• **SET EXERCISE**
Restate the entries word for word, omitting nothing.

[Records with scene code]

┄┄┄┄┄┄

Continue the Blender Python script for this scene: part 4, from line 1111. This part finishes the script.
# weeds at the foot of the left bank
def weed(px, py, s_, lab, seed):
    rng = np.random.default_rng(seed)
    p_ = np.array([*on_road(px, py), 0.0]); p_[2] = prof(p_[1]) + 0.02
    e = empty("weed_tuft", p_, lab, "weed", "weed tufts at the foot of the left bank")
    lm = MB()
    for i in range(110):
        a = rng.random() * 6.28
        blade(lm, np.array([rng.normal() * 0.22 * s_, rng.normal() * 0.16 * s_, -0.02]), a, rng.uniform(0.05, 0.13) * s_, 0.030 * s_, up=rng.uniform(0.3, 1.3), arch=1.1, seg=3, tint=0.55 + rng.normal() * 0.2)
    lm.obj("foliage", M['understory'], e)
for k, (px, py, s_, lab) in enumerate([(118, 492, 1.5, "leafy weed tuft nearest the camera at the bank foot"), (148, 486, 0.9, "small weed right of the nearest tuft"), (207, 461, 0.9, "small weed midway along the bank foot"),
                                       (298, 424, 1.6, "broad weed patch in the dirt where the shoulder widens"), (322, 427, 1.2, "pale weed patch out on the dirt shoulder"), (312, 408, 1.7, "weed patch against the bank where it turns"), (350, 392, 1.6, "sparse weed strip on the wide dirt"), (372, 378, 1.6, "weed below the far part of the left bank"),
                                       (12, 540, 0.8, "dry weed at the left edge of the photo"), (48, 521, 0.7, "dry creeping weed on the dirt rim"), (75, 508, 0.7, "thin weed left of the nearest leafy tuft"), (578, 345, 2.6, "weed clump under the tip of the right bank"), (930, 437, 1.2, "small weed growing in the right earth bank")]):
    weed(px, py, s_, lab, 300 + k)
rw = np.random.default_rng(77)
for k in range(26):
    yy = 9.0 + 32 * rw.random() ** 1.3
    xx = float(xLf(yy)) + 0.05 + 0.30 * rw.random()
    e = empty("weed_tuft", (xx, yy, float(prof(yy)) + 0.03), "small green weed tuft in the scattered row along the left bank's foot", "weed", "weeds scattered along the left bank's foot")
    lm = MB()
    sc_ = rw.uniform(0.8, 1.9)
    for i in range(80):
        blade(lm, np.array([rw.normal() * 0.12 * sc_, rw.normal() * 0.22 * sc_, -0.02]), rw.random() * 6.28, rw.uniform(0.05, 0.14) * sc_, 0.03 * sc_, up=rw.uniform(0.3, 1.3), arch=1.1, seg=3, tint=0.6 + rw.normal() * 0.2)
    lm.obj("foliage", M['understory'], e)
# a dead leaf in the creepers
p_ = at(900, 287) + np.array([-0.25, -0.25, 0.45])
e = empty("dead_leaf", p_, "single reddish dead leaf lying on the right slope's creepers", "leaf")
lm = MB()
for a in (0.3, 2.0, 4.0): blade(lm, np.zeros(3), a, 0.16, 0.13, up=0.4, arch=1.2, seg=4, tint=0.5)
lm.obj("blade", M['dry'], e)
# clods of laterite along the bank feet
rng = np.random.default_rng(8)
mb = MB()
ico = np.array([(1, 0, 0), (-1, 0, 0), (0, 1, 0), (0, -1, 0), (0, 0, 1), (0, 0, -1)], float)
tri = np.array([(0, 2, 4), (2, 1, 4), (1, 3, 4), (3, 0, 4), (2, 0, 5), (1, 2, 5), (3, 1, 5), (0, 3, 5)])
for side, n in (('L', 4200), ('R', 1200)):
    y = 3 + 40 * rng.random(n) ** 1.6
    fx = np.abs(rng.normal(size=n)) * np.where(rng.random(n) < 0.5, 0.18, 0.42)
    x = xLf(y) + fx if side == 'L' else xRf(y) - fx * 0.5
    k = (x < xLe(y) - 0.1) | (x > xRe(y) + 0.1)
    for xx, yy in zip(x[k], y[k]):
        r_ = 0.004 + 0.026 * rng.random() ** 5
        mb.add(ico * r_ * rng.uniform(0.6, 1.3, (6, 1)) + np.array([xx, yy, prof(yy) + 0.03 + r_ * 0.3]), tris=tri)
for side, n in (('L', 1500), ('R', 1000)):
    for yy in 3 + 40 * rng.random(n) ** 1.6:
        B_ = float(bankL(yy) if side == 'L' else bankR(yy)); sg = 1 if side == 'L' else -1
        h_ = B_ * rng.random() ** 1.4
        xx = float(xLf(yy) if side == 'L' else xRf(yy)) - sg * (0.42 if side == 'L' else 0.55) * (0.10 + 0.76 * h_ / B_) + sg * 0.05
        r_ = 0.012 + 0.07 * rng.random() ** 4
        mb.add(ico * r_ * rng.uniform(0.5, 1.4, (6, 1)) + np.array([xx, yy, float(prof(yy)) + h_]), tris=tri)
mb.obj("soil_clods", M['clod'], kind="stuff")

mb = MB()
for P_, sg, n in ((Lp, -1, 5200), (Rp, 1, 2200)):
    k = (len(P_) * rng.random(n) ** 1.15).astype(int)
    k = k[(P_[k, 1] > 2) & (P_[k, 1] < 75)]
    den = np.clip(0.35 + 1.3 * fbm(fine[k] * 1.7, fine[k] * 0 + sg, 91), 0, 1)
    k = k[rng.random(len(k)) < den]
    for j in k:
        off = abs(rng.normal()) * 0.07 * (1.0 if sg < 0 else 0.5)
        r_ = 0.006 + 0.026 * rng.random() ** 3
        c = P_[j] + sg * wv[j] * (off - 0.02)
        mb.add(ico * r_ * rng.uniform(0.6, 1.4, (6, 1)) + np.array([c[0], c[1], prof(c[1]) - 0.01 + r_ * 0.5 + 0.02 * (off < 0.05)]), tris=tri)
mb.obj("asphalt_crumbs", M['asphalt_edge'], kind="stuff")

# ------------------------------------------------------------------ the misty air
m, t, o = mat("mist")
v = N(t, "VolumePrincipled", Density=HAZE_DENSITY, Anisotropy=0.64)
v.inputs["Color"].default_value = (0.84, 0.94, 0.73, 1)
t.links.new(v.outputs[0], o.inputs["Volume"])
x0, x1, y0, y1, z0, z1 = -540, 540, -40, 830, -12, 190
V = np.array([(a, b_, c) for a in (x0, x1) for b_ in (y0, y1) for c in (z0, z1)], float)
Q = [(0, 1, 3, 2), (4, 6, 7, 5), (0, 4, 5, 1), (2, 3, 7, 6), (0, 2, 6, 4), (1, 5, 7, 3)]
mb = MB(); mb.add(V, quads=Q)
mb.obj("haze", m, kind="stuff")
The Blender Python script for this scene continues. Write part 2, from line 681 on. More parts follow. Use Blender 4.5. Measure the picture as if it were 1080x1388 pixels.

┄┄┄┄┄┄

• **EXPECTED OUTPUT**
Continue the Blender Python script for this scene: part 4, from line 1111. This part finishes the script.
# weeds at the foot of the left bank
def weed(px, py, s_, lab, seed):
    rng = np.random.default_rng(seed)
    p_ = np.array([*on_road(px, py), 0.0]); p_[2] = prof(p_[1]) + 0.02
    e = empty("weed_tuft", p_, lab, "weed", "weed tufts at the foot of the left bank")
    lm = MB()
    for i in range(110):
        a = rng.random() * 6.28
        blade(lm, np.array([rng.normal() * 0.22 * s_, rng.normal() * 0.16 * s_, -0.02]), a, rng.uniform(0.05, 0.13) * s_, 0.030 * s_, up=rng.uniform(0.3, 1.3), arch=1.1, seg=3, tint=0.55 + rng.normal() * 0.2)
    lm.obj("foliage", M['understory'], e)
for k, (px, py, s_, lab) in enumerate([(118, 492, 1.5, "leafy weed tuft nearest the camera at the bank foot"), (148, 486, 0.9, "small weed right of the nearest tuft"), (207, 461, 0.9, "small weed midway along the bank foot"),
                                       (298, 424, 1.6, "broad weed patch in the dirt where the shoulder widens"), (322, 427, 1.2, "pale weed patch out on the dirt shoulder"), (312, 408, 1.7, "weed patch against the bank where it turns"), (350, 392, 1.6, "sparse weed strip on the wide dirt"), (372, 378, 1.6, "weed below the far part of the left bank"),
                                       (12, 540, 0.8, "dry weed at the left edge of the photo"), (48, 521, 0.7, "dry creeping weed on the dirt rim"), (75, 508, 0.7, "thin weed left of the nearest leafy tuft"), (578, 345, 2.6, "weed clump under the tip of the right bank"), (930, 437, 1.2, "small weed growing in the right earth bank")]):
    weed(px, py, s_, lab, 300 + k)
rw = np.random.default_rng(77)
for k in range(26):
    yy = 9.0 + 32 * rw.random() ** 1.3
    xx = float(xLf(yy)) + 0.05 + 0.30 * rw.random()
    e = empty("weed_tuft", (xx, yy, float(prof(yy)) + 0.03), "small green weed tuft in the scattered row along the left bank's foot", "weed", "weeds scattered along the left bank's foot")
    lm = MB()
    sc_ = rw.uniform(0.8, 1.9)
    for i in range(80):
        blade(lm, np.array([rw.normal() * 0.12 * sc_, rw.normal() * 0.22 * sc_, -0.02]), rw.random() * 6.28, rw.uniform(0.05, 0.14) * sc_, 0.03 * sc_, up=rw.uniform(0.3, 1.3), arch=1.1, seg=3, tint=0.6 + rw.normal() * 0.2)
    lm.obj("foliage", M['understory'], e)
# a dead leaf in the creepers
p_ = at(900, 287) + np.array([-0.25, -0.25, 0.45])
e = empty("dead_leaf", p_, "single reddish dead leaf lying on the right slope's creepers", "leaf")
lm = MB()
for a in (0.3, 2.0, 4.0): blade(lm, np.zeros(3), a, 0.16, 0.13, up=0.4, arch=1.2, seg=4, tint=0.5)
lm.obj("blade", M['dry'], e)
# clods of laterite along the bank feet
rng = np.random.default_rng(8)
mb = MB()
ico = np.array([(1, 0, 0), (-1, 0, 0), (0, 1, 0), (0, -1, 0), (0, 0, 1), (0, 0, -1)], float)
tri = np.array([(0, 2, 4), (2, 1, 4), (1, 3, 4), (3, 0, 4), (2, 0, 5), (1, 2, 5), (3, 1, 5), (0, 3, 5)])
for side, n in (('L', 4200), ('R', 1200)):
    y = 3 + 40 * rng.random(n) ** 1.6
    fx = np.abs(rng.normal(size=n)) * np.where(rng.random(n) < 0.5, 0.18, 0.42)
    x = xLf(y) + fx if side == 'L' else xRf(y) - fx * 0.5
    k = (x < xLe(y) - 0.1) | (x > xRe(y) + 0.1)
    for xx, yy in zip(x[k], y[k]):
        r_ = 0.004 + 0.026 * rng.random() ** 5
        mb.add(ico * r_ * rng.uniform(0.6, 1.3, (6, 1)) + np.array([xx, yy, prof(yy) + 0.03 + r_ * 0.3]), tris=tri)
for side, n in (('L', 1500), ('R', 1000)):
    for yy in 3 + 40 * rng.random(n) ** 1.6:
        B_ = float(bankL(yy) if side == 'L' else bankR(yy)); sg = 1 if side == 'L' else -1
        h_ = B_ * rng.random() ** 1.4
        xx = float(xLf(yy) if side == 'L' else xRf(yy)) - sg * (0.42 if side == 'L' else 0.55) * (0.10 + 0.76 * h_ / B_) + sg * 0.05
        r_ = 0.012 + 0.07 * rng.random() ** 4
        mb.add(ico * r_ * rng.uniform(0.5, 1.4, (6, 1)) + np.array([xx, yy, float(prof(yy)) + h_]), tris=tri)
mb.obj("soil_clods", M['clod'], kind="stuff")

mb = MB()
for P_, sg, n in ((Lp, -1, 5200), (Rp, 1, 2200)):
    k = (len(P_) * rng.random(n) ** 1.15).astype(int)
    k = k[(P_[k, 1] > 2) & (P_[k, 1] < 75)]
    den = np.clip(0.35 + 1.3 * fbm(fine[k] * 1.7, fine[k] * 0 + sg, 91), 0, 1)
    k = k[rng.random(len(k)) < den]
    for j in k:
        off = abs(rng.normal()) * 0.07 * (1.0 if sg < 0 else 0.5)
        r_ = 0.006 + 0.026 * rng.random() ** 3
        c = P_[j] + sg * wv[j] * (off - 0.02)
        mb.add(ico * r_ * rng.uniform(0.6, 1.4, (6, 1)) + np.array([c[0], c[1], prof(c[1]) - 0.01 + r_ * 0.5 + 0.02 * (off < 0.05)]), tris=tri)
mb.obj("asphalt_crumbs", M['asphalt_edge'], kind="stuff")

# ------------------------------------------------------------------ the misty air
m, t, o = mat("mist")
v = N(t, "VolumePrincipled", Density=HAZE_DENSITY, Anisotropy=0.64)
v.inputs["Color"].default_value = (0.84, 0.94, 0.73, 1)
t.links.new(v.outputs[0], o.inputs["Volume"])
x0, x1, y0, y1, z0, z1 = -540, 540, -40, 830, -12, 190
V = np.array([(a, b_, c) for a in (x0, x1) for b_ in (y0, y1) for c in (z0, z1)], float)
Q = [(0, 1, 3, 2), (4, 6, 7, 5), (0, 4, 5, 1), (2, 3, 7, 6), (0, 2, 6, 4), (1, 5, 7, 3)]
mb = MB(); mb.add(V, quads=Q)
mb.obj("haze", m, kind="stuff")
The Blender Python script for this scene continues. Write part 2, from line 681 on. More parts follow. Use Blender 4.5. Measure the picture as if it were 1080x1388 pixels.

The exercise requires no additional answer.